以下に例を示しますが、GSO制度によって主幹事証券会社は大株主から超過需要分の株式を借りてきて販売することで、確りと超過需要に対応することが出来ます。一方で、借株は最終的に返却することになるため、このショートポジションを解消するために、発行会社や大株主から株式を買い取る権利(GSO)を付与されます。但し、このGSOが実際に行使されるか否かは、その後の安定操作取引やシンジケートカバー取引の実施状況によって変わってきます。例えば、下記の例で見ると、当初1,000株のO.A.を実施した後、主幹事証券会社は安定操作取引で300株、シンジケートカバー取引で200株を市場から購入しており、計500株を借株の返却に充てることが出来ます。残りの不足分500株に関してのみ、GSOを行使して株式を買い取り、それらを借主に返却してショートポジションを完全に解消することとなります。前述の通り、安定操作取引で証券会社は買い支えしなければなりません。一方、シンジケートカバー取引は必要がなければ買い付けを行う必要がありません。よって、O.A.によって生じたショートポジションは、安定操作取引によって買い付けた分を充てつつ、シンジケートカバー取引によって解消するかGSOを行使するかは、証券会社側のエコノミクスの観点で決まります。(仮に、株価が堅調に推移し安定操作もシンジケートカバー取引も行われなければ、充てる玉が無いので、当初付与されたGSOを全て行使することになります。)
7.オファリングの形態
オファリングの形態はどの市場に属す投資家を対象に販売していくかで異なります。大きくは以下の4つに大別することが出来ます。
①国内オファリング
主に日本国内の投資家に対して販売します。また、北米・カナダを除く欧州・アジアの海外機関投資家への勧誘は出来ませんが、私募(49名以下)については販売することが可能です。
②国内オファリング(臨時報告書形式)
国内オファリングでは北米・カナダを除く海外機関投資家への勧誘が不可だったものが勧誘も可能となり、人数の制限も無くなります。但し、英文目論見書を用いない為、海外投資家の中でも日本語の目論見書のみで投資判断が可能な先が対象と成ります。臨時報告書形式は届け出を出すだけで殆ど追加コストも発生しない為、通常国内オファリングを行う場合はこちらの形態が取られることが主流です。
③グローバルオファリング(Reg.S)
北米・カナダを除く海外機関投資家へ英文目論見書を用いて勧誘・販売を行うオファリングの形態です。
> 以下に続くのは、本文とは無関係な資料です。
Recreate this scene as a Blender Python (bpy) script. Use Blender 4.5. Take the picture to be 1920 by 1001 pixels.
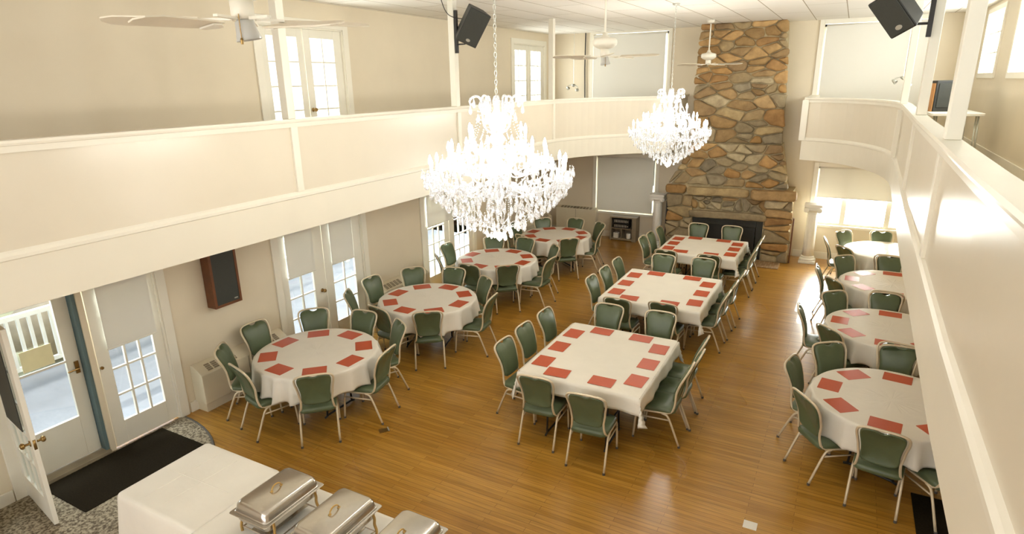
import bpy, math, random
from mathutils import Vector, Matrix, Euler, noise
PI = math.pi
rnd = random.Random(7)
S = bpy.context.scene
COL = S.collection
for o in list(bpy.data.objects): bpy.data.objects.remove(o)

# ------------------------------------------------------------------ camera
R_ = Matrix(((0.88012, 0.47447, -0.01638), (0.12392, -0.26290, -0.95683), (-0.45829, 0.84010, -0.29018)))  # rows: image x, image y, forward
cd = bpy.data.cameras.new('camera'); cam = bpy.data.objects.new('camera', cd); COL.objects.link(cam)
cd.sensor_width = 36; cd.lens = 36 * 1141.23 / 1920; cd.clip_start = .05; cd.clip_end = 200
x, y, z = R_[0], -R_[1], -R_[2]
cam.matrix_world = Matrix(((x[0], y[0], z[0], 0), (x[1], y[1], z[1], 0), (x[2], y[2], z[2], 4.0), (0, 0, 0, 1)))
S.camera = cam
# ------------------------------------------------------------------ colour management
S.view_settings.view_transform = 'Standard'; S.view_settings.look = 'None'
S.view_settings.gamma = 1; S.view_settings.exposure = 0.5
S.cycles.use_denoising = True
S.cycles.max_bounces = 8; S.cycles.transparent_max_bounces = 16
S.cycles.sample_clamp_indirect = 6; S.cycles.caustics_reflective = False; S.cycles.caustics_refractive = False
# ------------------------------------------------------------------ world and lights
w = bpy.data.worlds.new('world'); S.world = w; w.use_nodes = True
bg = w.node_tree.nodes['Background']; bg.inputs[0].default_value = (.86, .93, 1, 1); bg.inputs[1].default_value = 3.0
def light(name, kind, loc, energy, color=(1, 1, 1), rot=(0, 0, 0), size=1, size_y=None, **k):
    l = bpy.data.lights.new(name, kind); l.energy = energy; l.color = color
    if kind == 'AREA':
        l.shape = 'RECTANGLE'; l.size = size; l.size_y = size_y or size
    elif kind == 'POINT': l.shadow_soft_size = size
    elif kind == 'SUN': l.angle = math.radians(size)
    o = bpy.data.objects.new(name, l); COL.objects.link(o); o.location = loc; o.rotation_euler = rot
    return o
def aim(d): return Vector(d).to_track_quat('-Z', 'Y').to_euler()
light('sun', 'SUN', (0, 30, 10), 7.0, (1, .93, .82), aim((-.02, -1, -.33)), 1.0)
# daylight coming in at the glazing, then added fill from the rear
DAY = (.93, .97, 1)
for nm, yc, wd in (('entry', 2.72, .7), ('side', 3.6, .6), ('double', 6.65, 1.4), ('far_double', 10.15, 1.4)):
    light('daylight_' + nm, 'AREA', (-7.75, yc, 2.35), (90 if yc < 9 else 330) * wd, DAY, aim((1, 0 if yc < 9 else .6, -.6)), wd, 1.0)
light('daylight_back_right', 'AREA', (.25, 15.6, 1.15), 210, (1, .97, .92), aim((0, -1, -.1)), 1.5, .62)
for yc in (13.4, 10.85, 8.3, 5.75, 3.2, .65):
    light('daylight_clerestory', 'AREA', (2.2, yc, 4.5), (58 if yc > 8 else 8), (1, .97, .92), aim((-1, 0, .22)), 1.4, .95)
for yc in (6.74, 13.87):
    light('daylight_upper_door', 'AREA', (-7.3, yc, 3.9), 60, (1, .98, .95), aim((1, 0, .2)), 1.3, 1.6)
for xc in (-5.2, -2.6, 0):  # fill lamps added behind the camera, outside invented rear windows
    light('daylight_rear', 'AREA', (xc, -3.75, 4.1), 40, (1, .97, .92), aim((0, 1, .45)), 1.9, 1.7)
    light('daylight_rear_low', 'AREA', (xc, -3.75, 1.4), 9, (1, .97, .92), aim((0, 1, .05)), 1.9, 1.7)

# ------------------------------------------------------------------ materials
def srgb(r, g, b):
    f = lambda c: (c / 12.92 if c <= .04045 else ((c + .055) / 1.055) ** 2.4)
    return (f(r / 255), f(g / 255), f(b / 255), 1)
def mat(name, col, rough=.6, metal=0, spec=.5, noise_s=None, noise_a=.06, bump=0, bump_s=200, coat=0, sheen=0, trans=0, emis=None, es=0, subs=0):
    m = bpy.data.materials.new(name); m.use_nodes = True
    nt = m.node_tree; b = nt.nodes['Principled BSDF']
    b.inputs['Base Color'].default_value = col; b.inputs['Roughness'].default_value = rough
    b.inputs['Metallic'].default_value = metal; b.inputs['Specular IOR Level'].default_value = spec
    b.inputs['Coat Weight'].default_value = coat; b.inputs['Transmission Weight'].default_value = trans
    if emis: b.inputs['Emission Color'].default_value = emis; b.inputs['Emission Strength'].default_value = es
    tc = nt.nodes.new('ShaderNodeTexCoord')
    n = nt.nodes.new('ShaderNodeTexNoise'); n.inputs['Scale'].default_value = noise_s or 6; n.inputs['Detail'].default_value = 4
    nt.links.new(tc.outputs['Object'], n.inputs['Vector'])
    mx = nt.nodes.new('ShaderNodeMixRGB'); mx.blend_type = 'MULTIPLY'; mx.inputs[0].default_value = 1
    rp = nt.nodes.new('ShaderNodeValToRGB'); a = noise_a
    rp.color_ramp.elements[0].color = (1 - a,) * 3 + (1,); rp.color_ramp.elements[1].color = (1 + a * .3,) * 3 + (1,)
    rp.color_ramp.elements[0].position = .3; rp.color_ramp.elements[1].position = .7
    nt.links.new(n.outputs['Fac'], rp.inputs[0]); mx.inputs[1].default_value = col
    nt.links.new(rp.outputs[0], mx.inputs[2]); nt.links.new(mx.outputs[0], b.inputs['Base Color'])
    if bump:
        n2 = nt.nodes.new('ShaderNodeTexNoise'); n2.inputs['Scale'].default_value = bump_s; n2.inputs['Detail'].default_value = 3
        nt.links.new(tc.outputs['Object'], n2.inputs['Vector'])
        bp = nt.nodes.new('ShaderNodeBump'); bp.inputs['Strength'].default_value = bump; bp.inputs['Distance'].default_value = .01
        nt.links.new(n2.outputs['Fac'], bp.inputs['Height']); nt.links.new(bp.outputs[0], b.inputs['Normal'])
    return m
M = {}
M['wall'] = mat('cream_wall', srgb(224, 211, 186), .55, noise_s=1.5, noise_a=.04)
M['panel'] = mat('cream_panel_semigloss', srgb(222, 212, 192), .28, noise_s=2, noise_a=.03, bump=.05, bump_s=8)
M['trim'] = mat('white_trim', srgb(236, 230, 214), .35, noise_s=3, noise_a=.03)
M['fascia'] = mat('white_fascia', srgb(232, 225, 207), .35, noise_s=2, noise_a=.03)
M['door'] = mat('white_door', srgb(234, 229, 214), .4, noise_s=3, noise_a=.03)
M['soffit'] = mat('soffit_cream', srgb(226, 205, 170), .6)
M['vinyl'] = mat('green_vinyl', srgb(88, 100, 72), .36, noise_s=12, noise_a=.08, bump=.1, bump_s=300)
M['frame'] = mat('beige_metal', srgb(214, 198, 168), .35, .15, noise_s=20, noise_a=.04)
M['rubber'] = mat('grey_rubber', srgb(90, 85, 78), .7)
M['mat_paper'] = mat('terracotta_paper', srgb(188, 82, 46), .5, noise_s=30, noise_a=.05)
M['cloth'] = mat('white_linen', srgb(232, 226, 212), .75, noise_s=5, noise_a=.03, bump=.25, bump_s=14)
M['dark'] = mat('dark_metal', srgb(52, 50, 48), .45, .3)
M['black'] = mat('black_plastic', srgb(44, 44, 40), .5, noise_s=40, noise_a=.1)
M['grille'] = mat('black_grille', srgb(58, 59, 52), .6, noise_s=200, noise_a=.3, bump=.3, bump_s=500)
M['badge'] = mat('silver_badge', srgb(200, 200, 190), .3, .6)
M['steel'] = mat('brushed_steel', srgb(196, 190, 180), .22, .85, noise_s=30, noise_a=.05)
M['gold'] = mat('gold_brass', srgb(196, 160, 96), .3, .8)
M['brass'] = mat('old_brass', srgb(150, 120, 70), .35, .8)
M['walnut'] = mat('walnut_case', srgb(112, 66, 34), .45, noise_s=9, noise_a=.25)
M['greywood'] = mat('grey_wood', srgb(150, 136, 112), .55, noise_s=8, noise_a=.15)
M['convector'] = mat('ivory_metal', srgb(226, 216, 190), .4, noise_s=4, noise_a=.04)
M['slot'] = mat('grey_slot', srgb(146, 134, 112), .7)
M['blackmat'] = mat('black_floor_mat', srgb(40, 34, 24), .95, spec=.05, noise_s=60, noise_a=.3, bump=.3, bump_s=300)
M['fanwhite'] = mat('white_enamel', srgb(236, 230, 214), .4)
M['blade'] = mat('fan_blade_cream', srgb(222, 212, 190), .45)
M['frost'] = mat('frosted_glass', srgb(240, 238, 230), .5, trans=.4)
M['plaster'] = mat('white_plaster', srgb(240, 236, 226), .6)
M['deck'] = mat('grey_deck', srgb(128, 132, 142), .7, noise_s=3, noise_a=.12)
M['extwhite'] = mat('exterior_white', srgb(225, 225, 222), .6)
M['rock'] = mat('outdoor_rock', srgb(165, 150, 128), .9, noise_s=4, noise_a=.3)
M['leaf'] = mat('outdoor_leaf', srgb(120, 120, 60), .8, noise_s=12, noise_a=.5)
M['bluewall'] = mat('blue_jamb', srgb(98, 118, 120), .5)
M['yellow'] = mat('yellow_paper', srgb(248, 240, 196), .7)
M['card'] = mat('white_card', srgb(230, 226, 214), .6)
M['insert'] = mat('charcoal_steel', srgb(66, 66, 60), .45, .4)
M['tan'] = mat('orange_wood', srgb(186, 132, 76), .5)
M['balc'] = mat('balcony_carpet', srgb(150, 126, 84), .9, noise_s=60, noise_a=.15)
M['grass'] = mat('outdoor_ground', srgb(140, 138, 110), .9, noise_s=3, noise_a=.2)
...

リーチできる海外投資家の裾野が広がる一方で、英文目論見書の準備などの手間や弁護士費用などのコスト負担が増します。
④グローバルオファリング(Reg.S+144A)
QIB(適格機関投資家)に限定されますが、北米・カナダの投資家に対しても販売することが可能です。事務手間やコスト負担が最も発生しますが、最も多くの投資家に英文目論見書を用いながらリーチでき、一番多くの需要を集めることが期待できるオファリングの形態です。本番や事前のロードショーでも、東京⇨シンガポール⇨イギリス⇨ニューヨーク/サンフランシスコなど世界の主要都市を1~2週間程度で回ることになるので、発行会社の経営陣にも物理的に大きな負荷がかかることになります。
なぜ、こんな色々と面倒なことになっているかというと、米国の証券法が米国の投資家を保護する観点から、世界中の企業に対してSEC(米国証券取引委員会)への登録届出書を提出することが求められますが、オフショア取引で北米投資家を対象としない場合や、対象になるのがQIBの場合の例外規定を設けており、それがReg.Sや144Aと呼ばれる規定に該当するのです。QIB以外の投資家(含む個人)に販売する場合は、SECへの登録手続きが必要になります。
オファリングの形態は発行会社がどの程度の金額をオファリングで調達したいか、またどんな投資家に株式を評価し持って貰いたいかなどの要素を考慮して、適切な形態を選択することとなります。(オファリングの規模感が小さいとより多くの投資家にリーチでき、需要が集まりやすいから、安直にグローバルオファリング(Reg.S+144A)を選択すると手間・コストと全く見合わないということになります。なので、グローバルオファリングを用いる場合は時価総額自体もそれなりに大きな会社が対象ということになります。)
以上で株式による資金調達の回終了です。